FYI, we discussed this a bit today (July 15, 2024) in the Mojo Community meeting

[dimitrilw]

Go (aka Golang) does this with one addition: when defining a named return value in the function definition, the variable is also initialized with that type's default value.

func demo(user_input int) (x, y int) {
	x = sum * 4 / 9
	y = sum - x
	return // <- this "implicit return" is a Go thing; I personally prefer explicit {{ i.e.: return (x, y) }}, like in the proposal
}

Essentially, the Go named result variables do not need initialization inside the function.

[nmsmith]

@Mogball mentioned on the community call that syntax issues with this NRVO proposal are being worked through right now, so this seems like a good time for me to bring up a related issue that I have.

Mojo currently treats the syntax (A, B) as a valid syntax for a tuple type. For example, you can write a function with signature fn foo() -> (A, B):.

I would like to emphasise: this is inconsistent with Python's syntax for tuple types. Python's tuple class is named tuple, and it's a parametric class, so tuple types are written tuple[A, B] in Python. This is Python's official and widely adopted syntax for tuple types. Crucially, (A, B) is NOT considered sugar for tuple[A, B]. The only standard interpretation of (A, B) is as a tuple literal, whose type is tuple[type, type]. You can survey the standard Python type checking libraries to verify that this is the case. For example, mypy will return a type error if you try and annotate a tuple with the type (A, B). It suggests to use tuple[A, B] instead.

I thought I'd mention this on this thread, because the NRVO proposal uses the syntax -> (x: A, y: B) for named return slots. This seems similar to Mojo's current syntax for tuple types, and so some might consider this to be a problem with the NRVO syntax (which obviously needs to be distinct from tuples). Given the points I've mentioned above, I would like to suggest that we view this not as a problem with the NRVO syntax, but as a problem with Mojo's tuple type syntax.

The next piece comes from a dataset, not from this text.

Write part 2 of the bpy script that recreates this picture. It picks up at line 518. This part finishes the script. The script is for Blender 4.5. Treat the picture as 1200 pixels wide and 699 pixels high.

If Mojo avoids offering -> (A, B) for tuple types, then there are fewer parsing ambiguities when the ( token is encountered after -> in the parser, because tuple literals are not valid in type position.

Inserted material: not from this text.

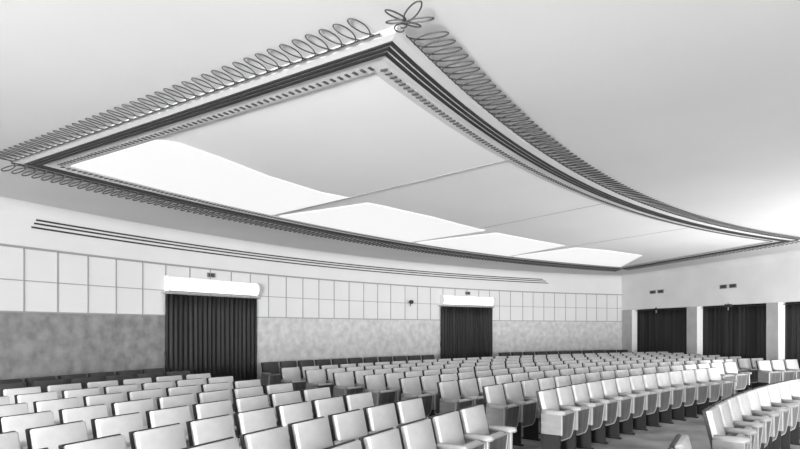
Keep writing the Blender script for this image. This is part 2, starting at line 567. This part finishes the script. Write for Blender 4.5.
def vent_box(c, nrm, z, w, h, depth=0.03):
    """nrm points into the room"""
    rz = math.atan2(nrm.x, -nrm.y)          # local -Y faces the room
    root = empty('wall_vent', (c.x, c.y, z), rz)
    bm = bmesh.new(); box(bm, -w / 2, w / 2, -0.012, 0.006, -h / 2, h / 2)
    obj('vent_back', bm, M['vent'], root)
    bm = bmesh.new()
    t = 0.012
    box(bm, -w / 2, w / 2, -depth, 0, h / 2 - t, h / 2); box(bm, -w / 2, w / 2, -depth, 0, -h / 2, -h / 2 + t)
    box(bm, -w / 2, -w / 2 + t, -depth, 0, -h / 2 + t, h / 2 - t); box(bm, w / 2 - t, w / 2, -depth, 0, -h / 2 + t, h / 2 - t)
    obj('vent_frame', bm, M['batten'], root)
    for k in range(4):
        bm = bmesh.new(); zz = -h / 2 + t + (h - 2 * t) * (k + 0.5) / 4
        box(bm, -w / 2 + t, w / 2 - t, -depth + 0.004, -0.012, zz - 0.003, zz + 0.003)
        obj('slat', bm, M['vent'], root)
    return root

rear_door(150.02, 144.42, 'tall dark pleated curtain over the left doorway in the panelled wall',
          'long white lit lamp box above the large left doorway curtain', 'small dark vent above the left doorway lamp box', 3, 147.3)
rear_door(128.95, 123.72, 'dark pleated curtain over the doorway near the middle of the photo',
          'white lit lamp box above the smaller curtain near mid-photo', 'small dark vent above the mid-photo doorway lamp box', 5, 126.15)

names = [('leftmost', 0.30, 3.40), ('middle', 3.82, 6.62), ('right-hand', 6.98, 10.12)]
for k, (nm, t0, t1) in enumerate(names):
    W = t1 - t0
    c = rp((t0 + t1) / 2, 0.24)
    root = empty('alcove_curtain', (c.x, c.y, 0))
    lab = {'leftmost': 'dark pleated curtain between the room corner and the first pillar',
           'middle': 'dark pleated curtain between the two pillars of the right-hand wall',
           'right-hand': 'dark pleated curtain beyond the second pillar, cut by the right photo edge'}[nm]
    tag(root, lab, 'curtain')
    bm = bmesh.new(); pleated(bm, lambda s, off: rp(t0 + s, 0.24 - off), W, 0.01, Z_OP + 0.03, 17, 0.034, 11 + k)
    for v in bm.verts: v.co -= Vector((c.x, c.y, 0))
    o = obj('curtain_cloth', bm, M['curtain'], root, True); solidify(o, 0.004)
    bm = bmesh.new()
    a = rp(t0 + .01, 0.16); b = rp(t1 - .01, 0.16)
    tube(bm, [Vector((a.x - c.x, a.y - c.y, Z_OP - 0.05)), Vector((b.x - c.x, b.y - c.y, Z_OP - 0.05))], 0.012, 8)
    obj('curtain_rod', bm, M['dark_trim'], root, True)

for (t, lab) in ((1.58, 'left vent of the pair above the corner alcove curtain'), (2.02, 'right vent of the pair above the corner alcove curtain'),
                 (5.0, 'left vent of the pair above the middle alcove curtain'), (5.38, 'right vent of the pair above the middle alcove curtain')):
    root = vent_box(rp(t), -RN, CAM_Z + 1.295 if t < 3 else CAM_Z + 1.26, 0.32 if t < 3 else 0.29, 0.12)
    tag(root, 'small dark square ' + lab, 'vent', 'wall vents')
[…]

More broadly, we can see that requiring the syntax Tuple[A, B] for Mojo tuples is consistent with the syntax for all of the other standard collection types in Python and Mojo:

• A list literal is written [2] and its type is written ListLiteral[Int] or List[Int] or list[int], not [Int].
• A set literal is written {2} (once Mojo supports it) and its type is written Set[Int] or set[int], not {Int}.
• A dict literal is written {'x': 2} (once Mojo supports it) and its type is written Dict[String, Int] or dict[string, int], not {String: Int}.
• A tuple literal is written (2, 3) and its type is written Tuple[Int, Int] or tuple[int, int], not (Int, Int).

[soraros]

I already raised #1863 for the syntax.

[lattner]

Let's keep this topic focused on named return values :).

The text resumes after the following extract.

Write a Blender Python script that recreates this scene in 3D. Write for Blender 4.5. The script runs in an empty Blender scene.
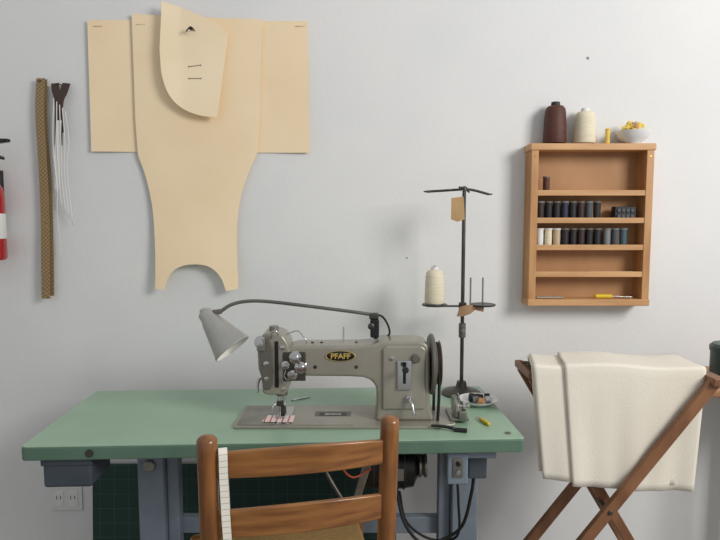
import bpy, bmesh, math, random
from mathutils import Vector, Matrix, Quaternion
random.seed(4)
sc=bpy.context.scene
sc.view_settings.view_transform='Standard'
col=bpy.context.collection

# ---------------------------------------------------------------- materials
def lin(c):
    o=[]
    for v in c[:3]:
        v=v/255
        o.append(v/12.92 if v<=.04045 else ((v+.055)/1.055)**2.4)
    return (*o,1)
def mk(name,c,rough=.5,metal=0,c2=None,scale=8,stretch=(1,1,1),bump=0,bscale=None,detail=4,lo=.35,hi=.65,coat=0,sheen=0):
    m=bpy.data.materials.new(name); m.use_nodes=True
    nt=m.node_tree; b=nt.nodes['Principled BSDF']
    b.inputs['Roughness'].default_value=rough; b.inputs['Metallic'].default_value=metal
    b.inputs['Base Color'].default_value=lin(c)
    if coat: b.inputs['Coat Weight'].default_value=coat
    if sheen: b.inputs['Sheen Weight'].default_value=sheen
    tc=nt.nodes.new('ShaderNodeTexCoord'); mp=nt.nodes.new('ShaderNodeMapping')
    mp.inputs['Scale'].default_value=stretch
    nt.links.new(tc.outputs['Object'],mp.inputs[0])
    n=nt.nodes.new('ShaderNodeTexNoise'); n.inputs['Scale'].default_value=scale; n.inputs['Detail'].default_value=detail
    nt.links.new(mp.outputs[0],n.inputs['Vector'])
    if c2 is not None:
        r=nt.nodes.new('ShaderNodeValToRGB')
        r.color_ramp.elements[0].position=lo; r.color_ramp.elements[1].position=hi
        r.color_ramp.elements[0].color=lin(c); r.color_ramp.elements[1].color=lin(c2)
        nt.links.new(n.outputs['Fac'],r.inputs[0]); nt.links.new(r.outputs[0],b.inputs['Base Color'])
    if bump:
        n2=n
        if bscale:
            n2=nt.nodes.new('ShaderNodeTexNoise'); n2.inputs['Scale'].default_value=bscale; n2.inputs['Detail'].default_value=4
            nt.links.new(mp.outputs[0],n2.inputs['Vector'])
        bp=nt.nodes.new('ShaderNodeBump'); bp.inputs['Strength'].default_value=bump; bp.inputs['Distance'].default_value=.01
        nt.links.new(n2.outputs['Fac'],bp.inputs['Height']); nt.links.new(bp.outputs[0],b.inputs['Normal'])
    return m
M={}
M['wall']=mk('wall_paint',(222,222,221),.75,c2=(229,228,226),scale=2.2,bump=.06,bscale=60)
M['wallw']=mk('side_wall_paint',(222,222,222),.8,c2=(228,228,226),scale=2)
M['floor']=mk('floor_concrete',(120,116,110),.6,c2=(140,136,128),scale=3,bump=.1,bscale=30)
M['paper']=mk('manila_paper',(250,227,190),.75,c2=(246,221,182),scale=5)
M['paper2']=mk('manila_paper_light',(252,232,198),.75,c2=(248,227,190),scale=5)
M['edge']=mk('paper_crease',(205,176,132),.8)
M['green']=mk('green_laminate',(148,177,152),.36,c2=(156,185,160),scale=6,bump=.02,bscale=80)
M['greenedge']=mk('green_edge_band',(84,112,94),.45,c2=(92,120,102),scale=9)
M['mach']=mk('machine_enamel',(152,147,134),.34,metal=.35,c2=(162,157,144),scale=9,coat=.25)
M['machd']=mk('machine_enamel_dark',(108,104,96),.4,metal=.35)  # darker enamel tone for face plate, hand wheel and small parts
M['chrome']=mk('polished_steel',(200,200,198),.18,metal=1)
M['steel']=mk('brushed_steel',(160,158,150),.35,metal=.9,c2=(140,138,130),scale=20)
M['dsteel']=mk('dark_steel',(70,68,64),.4,metal=.7,c2=(90,86,80),scale=20)
M['armst']=mk('lamp_arm_steel',(104,102,98),.4,metal=.6,c2=(120,118,112),scale=20)
M['black']=mk('black_enamel',(20,20,21),.35)
M['rubber']=mk('black_rubber',(22,22,24),.7)
M['brass']=mk('brass',(190,150,80),.3,metal=.9)
M['gold']=mk('gold_print',(205,175,95),.4,metal=.3)
M['shade']=mk('lamp_shade_metal',(168,167,162),.35,metal=.55,c2=(182,181,176),scale=14)
M['white']=mk('lamp_inner_white',(235,232,222),.4)
M['leg']=mk('stand_blue_grey_steel',(118,129,140),.5,metal=.2,c2=(130,141,152),scale=12)
M['drawer']=mk('drawer_grey',(62,70,78),.5,c2=(70,78,86),scale=9)
M['shelfw']=mk('shelf_wood',(172,122,76),.5,c2=(194,146,96),scale=5,stretch=(6,6,1),bump=.05)
M['shelfh']=mk('shelf_wood_horizontal',(188,140,92),.5,c2=(208,162,112),scale=5,stretch=(1,6,8),bump=.05)
M['shelfb']=mk('shelf_back_panel',(162,118,76),.6,c2=(180,134,90),scale=4,stretch=(2,4,1))
M['chairv']=mk('chair_wood_vertical',(112,68,32),.3,c2=(148,96,48),scale=9,stretch=(5,5,.7),bump=.03,coat=.4)
M['chairh']=mk('chair_wood_slat',(120,74,36),.3,c2=(158,106,56),scale=9,stretch=(.7,2,7),bump=.03,coat=.4)
M['rush']=mk('rush_seat',(160,125,70),.8,c2=(185,150,95),scale=60,stretch=(1,8,1),bump=.4)
M['rackw']=mk('rack_wood',(116,76,50),.45,c2=(140,96,64),scale=8,stretch=(3,3,1),bump=.05)
M['canvas']=mk('canvas_cloth',(234,227,212),.9,c2=(228,220,203),scale=4,bump=.12,bscale=220,sheen=.2)
M['webbing']=mk('webbing',(90,75,60),.9)
M['red']=mk('extinguisher_red',(176,24,26),.25,coat=.5)
M['cream']=mk('cream_thread',(232,222,196),.8,c2=(220,208,180),scale=30,stretch=(1,1,14),bump=.15)
M['brownt']=mk('brown_thread',(74,38,28),.6,c2=(92,50,36),scale=30,stretch=(1,1,14),bump=.15)
M['yel']=mk('yellow_thread',(228,196,84),.7,c2=(238,214,120),scale=40)
M['oran']=mk('tan_thread',(196,140,84),.7)
M['blackt']=mk('black_thread',(22,20,24),.6,c2=(36,32,36),scale=40,stretch=(1,1,14))
M['dbrown']=mk('dark_brown_thread',(52,34,32),.6)
M['navy']=mk('navy_thread',(36,42,62),.6)
M['blue']=mk('teal_thread',(60,86,98),.6)
M['grey']=mk('grey_thread',(120,124,126),.6)
M['greyd']=mk('steel_grey_thread',(72,76,80),.6)
M['whitet']=mk('white_thread',(226,224,220),.7)
M['tan']=mk('beige_thread',(190,170,140),.7)
M['flange']=mk('spool_flange_plastic',(112,104,98),.4)
M['china']=mk('white_china',(236,236,234),.15,coat=.5)
M['card']=mk('card_tag',(176,142,98),.8,c2=(186,152,108),scale=20)
M['leather']=mk('leather_scrap',(160,124,92),.7,c2=(176,140,106),scale=30)
M['yplast']=mk('yellow_plastic',(222,190,40),.3)
M['plate']=mk('outlet_plastic',(222,222,218),.4)
M['slot']=mk('outlet_slot',(40,40,40),.5)
M['dgreen']=mk('dark_green_enamel',(58,72,66),.4,c2=(66,80,74),scale=9)
M['sidew']=mk('side_table_wood',(150,108,72),.5,c2=(170,126,88),scale=6,stretch=(1,6,6))
M['sidew2']=mk('side_table_paint',(214,212,206),.6)
M['zip']=mk('zipper_tape_brown',(66,50,44),.7)
M['mark']=mk('pencil_mark',(90,74,60),.8)
M['hole']=mk('nail_hole',(150,148,146),.9)
M['redw']=mk('red_cable',(170,70,40),.5)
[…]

@dimitrilw : go's "initialize to zero" approach makes sense given Go's general philosophy on values and it is particularly useful with its specific error handling approach, but it would work better in Mojo for the result to be uninitialized. This feature is mostly useful for code that wants to control very low level details when you have non-movable types etc, not things like integers.

[Mogball]

Hey @nmsmith thanks for chiming in. Yeah it's the use of tuple literal syntax to represent a tuple type in the return slot that's causing issues, and in fact it make the (Int, Int) syntax contextual, because it would normally mean Tuple[type, type] where the values are Int and Int. @lattner what are your thoughts on this?

[soraros]

@Mogball https://github.com/modularml/mojo/issues/1863#issuecomment-2044048924

[lattner]

^^, I'd suggest splitting out discussion of tuple syntax to its own issue :-)

[nmsmith]

@lattner Our point is that these issues are intertwined, because NRVO and tuples are fighting for the same position in the grammar. Only one syntax can win 😎.

(But I'll put my tuple-centric comments in the other thread, from now on.)

[Mogball]

We ultimately decided on fn foo() -> String as output: as the syntax to move this feature forward. This will be included in the next release! (Or tonight's nightly). Thank you @nmsmith for the proposal and everyone for the discussion!

We can continue to bikeshed the syntax if anyone feels strongly about this. This one is relatively easy to regex find+replace

[lattner]

incidentally, the "Type as name" syntax was chose to align with python pattern syntax.

[nmsmith]

the "Type as name" syntax was chose to align with python pattern syntax.

If you're referring to the pattern syntax case Point() as p:, then the syntax you've chosen doesn't actually match, because Point() is the syntax for a constructor, not the syntax for a type. If you instead write case Point as p: then Point is treated as a wildcard that matches anything, and both Point and p become aliases for the matched expression.

However, Python has the syntax except Exception as e: whose semantics is delightfully inconsistent 🥲 with the semantics of patterns. The -> String as output: syntax is arguably consistent with this syntax for except clauses.

[nmsmith]

Anyway I'm glad to see this feature land. 🥳 This is a really clean way to eliminate unnecessary moves, and to initialize non-movable types.

[lattner]

Fair point. The syntax isn't finalized, there is discussion about making an "init" keyword the preferred spelling, though I'm not fully up to speed on what the final outcome wll be.